Another former Trump official is found guilty of contempt of Congress. The Georgia prosecutor trying former President Donald Trump and his allies for their attempts to overturn the 2020 election results seeks to keep the identity of jurors secret. A former Mar-a-Lago employee avoids criminal charges by agreeing to testify for the prosecution and the New York financial fraud civil trial will not be delayed.

Jan. 6 election interference

Former Trump official found guilty of contempt of Congress charges

Key players: Former Trump trade adviser Peter Navarro, former White House strategist Steve Bannon, Judge Amit Mehta

Navarro was found guilty Thursday of two counts of contempt of Congress for his refusal to offer testimony and documents after being subpoenaed by the House select committee investigating the Jan. 6, 2021, insurrection at the Capitol, the Associated Press reported.
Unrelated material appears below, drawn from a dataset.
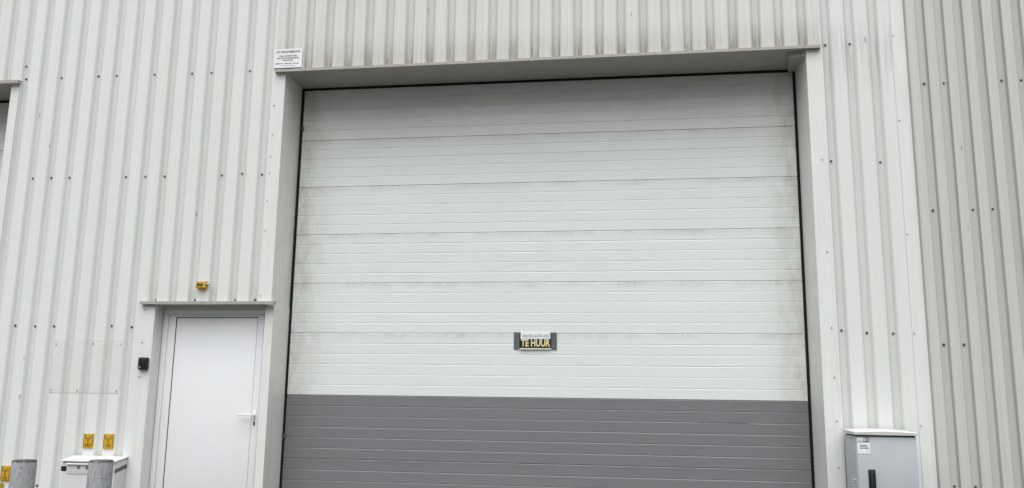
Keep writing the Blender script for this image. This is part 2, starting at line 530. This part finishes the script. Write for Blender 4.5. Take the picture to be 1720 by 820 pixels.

Each count carries a maximum sentence of a year in prison. Mehta set Navarro's sentencing date for Jan. 12.

Navarro is the second former Trump official to be found guilty of contempt of Congress. Last year, Bannon was sentenced to four months in jail for defying a House subpoena. His case is under appeal.

Why it matters: Navarro's lawyers argued he did not have to turn over evidence or testify about his dealings with Trump because he was shielded by executive privilege claims. Those same arguments are likely to be made in special counsel Jack Smith's upcoming case against Trump.

Georgia election interference

Willis seeks protections for jurors

Key players: Fulton County DA Fani Willis, Fulton County Superior Court Judge Scott McAfee

In a motion filed Wednesday, Willis asked McAfee to prohibit the 19 defendants, the news media and others from publishing images, videos, photos or drawings of those being considered as jurors in the sprawling criminal case regarding attempts to overturn the 2020 presidential election results in Georgia.

In the motion, Willis seeks to block the release of information about jurors — "specifically physical descriptions, telephone numbers, addresses, employer names and membership affiliations" — that could be used to intimidate or harm them, the Associated Press reported.

Why it matters: In the wake of the release of the 41-count indictment against Trump and his allies, the identities of the grand jury members were posted online and they were subject to harassment, including death threats, from supporters of the former president.

Classified documents case

Mar-a-Lago IT worker strikes deal with prosecutors

Key players: Special counsel Jack Smith, Trump employee Yuscil Taveras, valet Walt Nauta, property manager Carlos De Oliveira

In a worrisome development for Trump, an IT worker at Mar-a-Lago has agreed to testify for the prosecution in the case brought by Smith regarding the former president’s handling of classified documents after leaving the White House.

In exchange for his testimony, Taveras will avoid being charged with crimes in the case, CNN reported.

Two other Trump employees, valet Nauta and property manager De Oliveira, have already been charged with helping Trump hide documents from federal investigators; both have pleaded not guilty.

Why it matters: Last month, Taveras reportedly admitted that he initially lied to Smith's team. He has since told investigators that Trump requested that he delete potentially incriminating security camera footage regarding the documents.

New York financial fraud case

Judge rejects Trump request to delay start of civil trial

Key players: Judge Arthur Engoron, Donald Trump Jr., Eric Trump, New York Attorney General Letitia James

Engoron, the judge overseeing the $250 million financial fraud civil case brought against Trump, his two adult sons and the Trump Organization, rejected arguments made by the former president and his lawyers seeking to delay the start of the trial.

"Defendants' arguments are completely without merit," Engoron wrote in his ruling, ABC News reported.

James and the state of New York allege that Trump and his co-defendants committed fraud over decades by overinflating business assets in order to obtain favorable loan terms.

The trial is expected to begin Oct. 2.

Why it matters: In all the legal cases facing the former president, Trump's lawyers have sought to delay the proceedings until after the 2024 presidential election. So far, those efforts have fallen flat.